Republicans have carefully framed their attack on the independent Consumer Financial Protection Bureau, the new agency which is supported by nearly three-fourths of Americans, according to a recent Consumer Reports survey. The CFPB, according to Republicans, should be overseen by a five-member board rather than a single director to increase the agency’s transparency.

“What we are asking for is not radical,” Republican Jerry Moran of Kansas said at a July 19 Senate Banking Committee hearing. “Transparency and accountability are our goals, goals that should be shared by every policymaker interested in protecting consumers from abuses of the past.”

Mortgage bankers criticized – In an attempt to avoid another mortgage meltdown, the Dodd-Frank law requires lenders to verify borrowers’ ability to repay loans, and orders banks to have more “skin in the game” when bundling risky mortgages into securities.

But mortgage bankers have balked at these rules, showing they have failed to learn from their past mistakes during the housing bubble, writes Gretchen Morgenson of The New York Times. “Mortgage bankers are leaning on the same tired argument — that saner lending requirements will undermine the goal of expanding homeownership,” she wrote, adding that the bankers are forgetting the enormous costs of risky lending.
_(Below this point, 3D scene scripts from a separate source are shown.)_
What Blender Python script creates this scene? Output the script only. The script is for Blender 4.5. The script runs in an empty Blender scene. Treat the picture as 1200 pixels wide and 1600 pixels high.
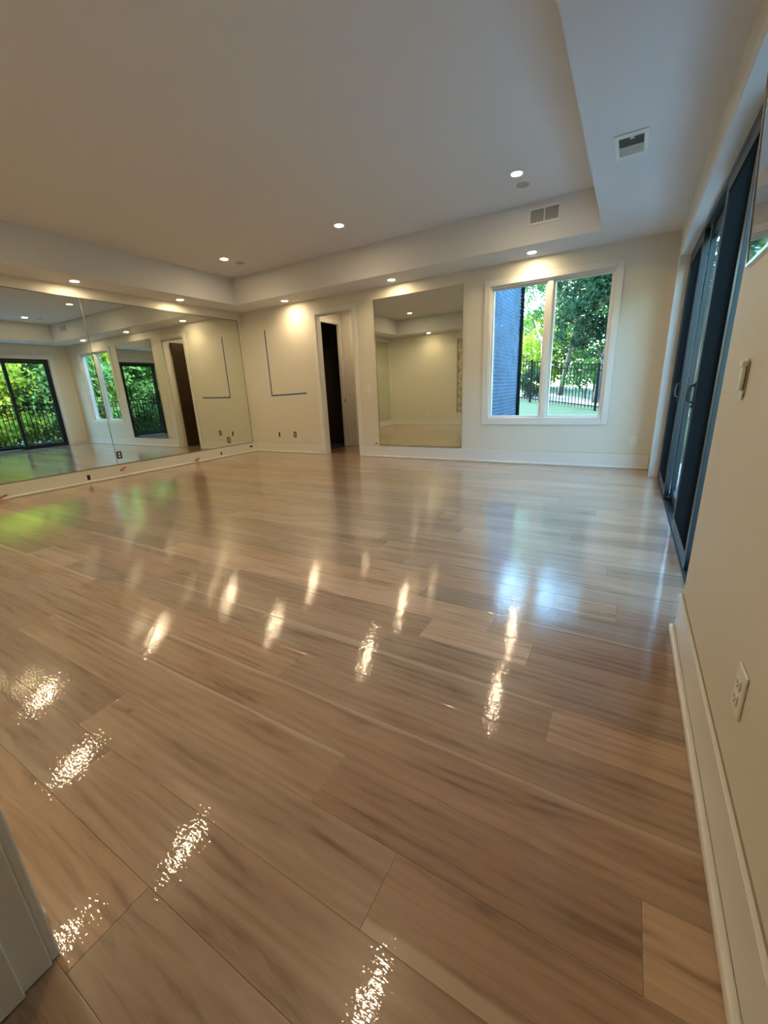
import bpy, bmesh, math, random
from mathutils import Matrix, Vector
C = bpy.context.scene.collection
scene = bpy.context.scene
PI = math.pi

# ---------------------------------------------------------------- camera
cam_d = bpy.data.cameras.new('camera'); cam = bpy.data.objects.new('camera', cam_d); C.objects.link(cam)
cam_d.sensor_fit = 'VERTICAL'; cam_d.sensor_height = 24.0; cam_d.lens = 637.2 / 1600 * 24.0
cam_d.clip_start = 0.02; cam_d.clip_end = 500
yaw, pitch, roll = 0.53738, -0.29044, -0.04512
fw = Vector((-math.sin(yaw) * math.cos(pitch), math.cos(yaw) * math.cos(pitch), math.sin(pitch)))
rt = Vector((math.cos(yaw), math.sin(yaw), 0)); up = rt.cross(fw)
r2 = math.cos(roll) * rt + math.sin(roll) * up; u2 = -math.sin(roll) * rt + math.cos(roll) * up
m = Matrix.Identity(4)
for i in range(3):
    m[i][0], m[i][1], m[i][2] = r2[i], u2[i], -fw[i]
m[0][3], m[1][3], m[2][3] = -0.3103, -6.2313, 1.14
cam.matrix_world = m
scene.camera = cam

# ---------------------------------------------------------------- sky, sun, exposure
SKY, SUN, SPOT, DISC, EXPO = 4.9, 20.0, 17.5, 260.0, 0.0
world = bpy.data.worlds.new('sky'); scene.world = world; world.use_nodes = True
wn = world.node_tree; bg = wn.nodes['Background']
sky = wn.nodes.new('ShaderNodeTexSky'); sky.sky_type = 'NISHITA'; sky.sun_disc = False
sky.sun_elevation = math.radians(46); sky.sun_rotation = math.radians(-80); sky.air_density = 1.0; sky.dust_density = 0.6
tint = wn.nodes.new('ShaderNodeMix'); tint.data_type = 'RGBA'; tint.blend_type = 'MULTIPLY'; tint.inputs[0].default_value = 1.0
tint.inputs[7].default_value = (0.76, 1.0, 1.0, 1)      # the camera's warm-lamp white balance turns the sky cyan
wn.links.new(sky.outputs[0], tint.inputs[6]); wn.links.new(tint.outputs[2], bg.inputs[0]); bg.inputs[1].default_value = SKY
sd = bpy.data.lights.new('sun', 'SUN'); sd.energy = SUN; sd.angle = math.radians(0.6); sd.color = (1, 0.93, 0.80)
sun = bpy.data.objects.new('sun', sd); C.objects.link(sun)
sun.rotation_euler = Vector((0.76, -0.18, -0.80)).to_track_quat('-Z', 'Y').to_euler()
LAMP_COL = (1.0, 0.75, 0.45)
vs = scene.view_settings
vs.view_transform = 'Standard'; vs.look = 'None'; vs.gamma = 1.0; vs.exposure = EXPO; vs.use_curve_mapping = False

# ---------------------------------------------------------------- dimensions (far wall y=0, right wall x=0)
W, D = 7.1315, 6.128
HS, HC = 2.705, 3.127
TL, TF, TR = 0.555, 0.564, 0.760

# ---------------------------------------------------------------- materials
def mat(name, col, rough=0.5, metal=0.0, spec=0.5, bump=None, coat=0.0, var=None):
    mt = bpy.data.materials.new(name); mt.use_nodes = True
    nt = mt.node_tree; p = nt.nodes['Principled BSDF']
    p.inputs['Base Color'].default_value = (*col, 1); p.inputs['Roughness'].default_value = rough
    p.inputs['Metallic'].default_value = metal; p.inputs['Specular IOR Level'].default_value = spec
    p.inputs['Coat Weight'].default_value = coat
    geo = nt.nodes.new('ShaderNodeNewGeometry')
    if bump:
        n = nt.nodes.new('ShaderNodeTexNoise'); n.inputs['Scale'].default_value = bump[0]; n.inputs['Detail'].default_value = 3
        b = nt.nodes.new('ShaderNodeBump'); b.inputs['Strength'].default_value = bump[1]; b.inputs['Distance'].default_value = bump[2]
        nt.links.new(geo.outputs['Position'], n.inputs['Vector'])
        nt.links.new(n.outputs['Fac'], b.inputs['Height']); nt.links.new(b.outputs[0], p.inputs['Normal'])
    if var:
        n = nt.nodes.new('ShaderNodeTexNoise'); n.inputs['Scale'].default_value = var[0]; n.inputs['Detail'].default_value = 4
        mx = nt.nodes.new('ShaderNodeMix'); mx.data_type = 'RGBA'
        mx.inputs[6].default_value = (*col, 1); mx.inputs[7].default_value = (*var[1], 1)
        cr = nt.nodes.new('ShaderNodeValToRGB'); cr.color_ramp.elements[0].position = 0.38; cr.color_ramp.elements[1].position = 0.62
        nt.links.new(geo.outputs['Position'], n.inputs['Vector'])
        nt.links.new(n.outputs['Fac'], cr.inputs[0]); nt.links.new(cr.outputs[0], mx.inputs[0]); nt.links.new(mx.outputs[2], p.inputs['Base Color'])
    return mt

def emis(name, col, s):
    mt = bpy.data.materials.new(name); mt.use_nodes = True
    p = mt.node_tree.nodes['Principled BSDF']; p.inputs['Base Color'].default_value = (0.8, 0.8, 0.8, 1)
    p.inputs['Emission Color'].default_value = (*col, 1); p.inputs['Emission Strength'].default_value = s
    return mt

def glass_mat(name, tint, refl=1.45):
    mt = bpy.data.materials.new(name); mt.use_nodes = True; nt = mt.node_tree
    for n in list(nt.nodes): nt.nodes.remove(n)
    o = nt.nodes.new('ShaderNodeOutputMaterial'); t = nt.nodes.new('ShaderNodeBsdfTransparent'); g = nt.nodes.new('ShaderNodeBsdfGlossy')
    f = nt.nodes.new('ShaderNodeFresnel'); f.inputs['IOR'].default_value = refl; mx = nt.nodes.new('ShaderNodeMixShader')
    t.inputs[0].default_value = (*tint, 1); g.inputs['Roughness'].default_value = 0.0
    ge = nt.nodes.new('ShaderNodeNewGeometry'); sb = nt.nodes.new('ShaderNodeMath'); sb.operation = 'SUBTRACT'; sb.inputs[0].default_value = 1.0
    mu = nt.nodes.new('ShaderNodeMath'); mu.operation = 'MULTIPLY'     # reflect at the entry face only, a thin pane has no total reflection
    nt.links.new(ge.outputs['Backfacing'], sb.inputs[1]); nt.links.new(f.outputs[0], mu.inputs[0]); nt.links.new(sb.outputs[0], mu.inputs[1])
    nt.links.new(mu.outputs[0], mx.inputs[0]); nt.links.new(t.outputs[0], mx.inputs[1]); nt.links.new(g.outputs[0], mx.inputs[2])
    nt.links.new(mx.outputs[0], o.inputs[0]); return mt

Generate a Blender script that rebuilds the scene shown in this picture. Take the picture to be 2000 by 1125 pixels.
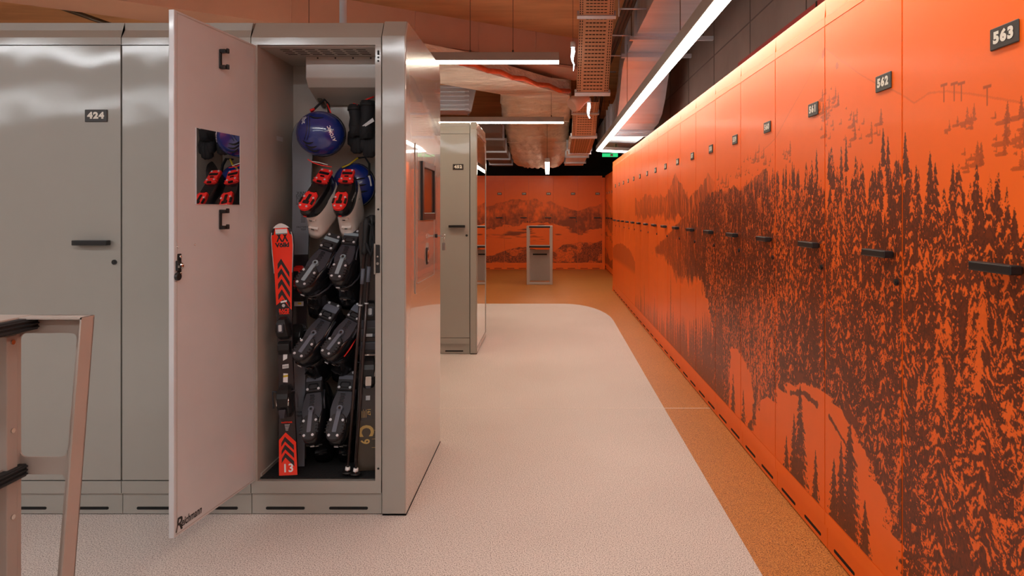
import bpy, bmesh, math, random
import numpy as np
from mathutils import Vector, Matrix

# ------------------------------------------------------------------ camera, world, exposure
sc = bpy.context.scene
for o in list(bpy.data.objects):
    bpy.data.objects.remove(o)
col = sc.collection
CAMH = 1.289
FPX = 1300.0
cam_d = bpy.data.cameras.new('camera')
cam = bpy.data.objects.new('camera', cam_d)
col.objects.link(cam)
cam.location = (0, 0, CAMH)
cam.rotation_euler = (math.pi / 2, 0, 0)
cam_d.sensor_width = 36
cam_d.lens = 36 * FPX / 2000
cam_d.shift_x = -70 / 2000
cam_d.shift_y = -148.5 / 2000
cam_d.clip_start = 0.05
sc.camera = cam
sc.view_settings.view_transform = 'Standard'
sc.view_settings.look = 'None'
sc.view_settings.gamma = 1
sc.view_settings.use_curve_mapping = False
sc.view_settings.exposure = 0.93
world = bpy.data.worlds.new('world')
sc.world = world
world.use_nodes = True
world.node_tree.nodes['Background'].inputs[0].default_value = (1.0, 0.85, 0.75, 1)
world.node_tree.nodes['Background'].inputs[1].default_value = 0.02
STRIP_POWER = 14.0      # long strip over the orange row
BAR_POWER = 15.0        # bars over the aisles
ENTRY_POWER = 19.0      # cooler bars over the entrance, behind and above the camera


# ------------------------------------------------------------------ helpers
def lin(r, g, b):
    f = lambda c: (c / 255 / 12.92) if c / 255 <= 0.04045 else ((c / 255 + 0.055) / 1.055) ** 2.4
    return (f(r), f(g), f(b), 1)


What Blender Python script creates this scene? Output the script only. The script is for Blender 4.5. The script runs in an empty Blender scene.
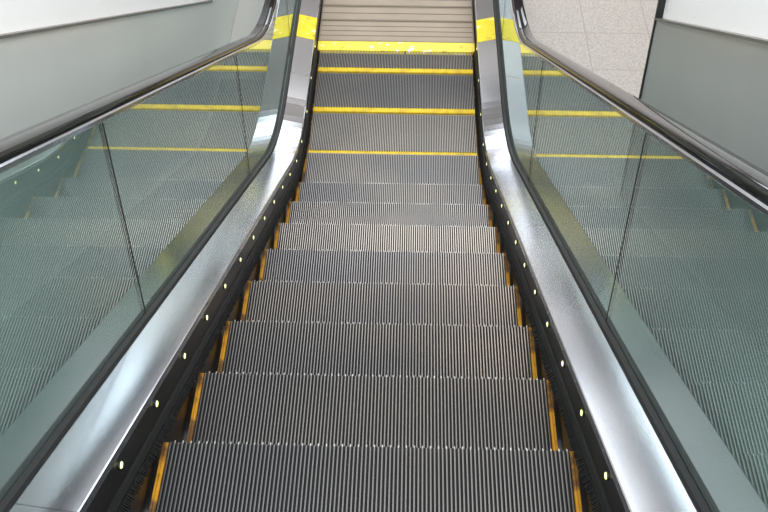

Regulators should continue developing stricter rules that reign in subprime lending early on to avoid another “lending binge,” Morgenson wrote. “We all know the consequences — and surely do not need to repeat past mistakes.”

Elizabeth Warren’s swan song – Harvard Law professor Elizabeth Warren left her post at the Consumer Financial Protection Bureau last Friday, but not before sending a farewell letter the nearly 500 staffers that she had hired.

“I leave this agency, but not this fight,” Warren wrote. “The issues we deal with — a middle class that has been squeezed and business models built on tricks and traps — are deeply personal to me, and they always will be.”

Passed over by Obama for a spot as CFPB director, Warren will spend the next few weeks vacationing with family then return to Cambridge, Mass. She intends on returning to Harvard to teach, but is also considering a Senate run, The Huffington Post reports.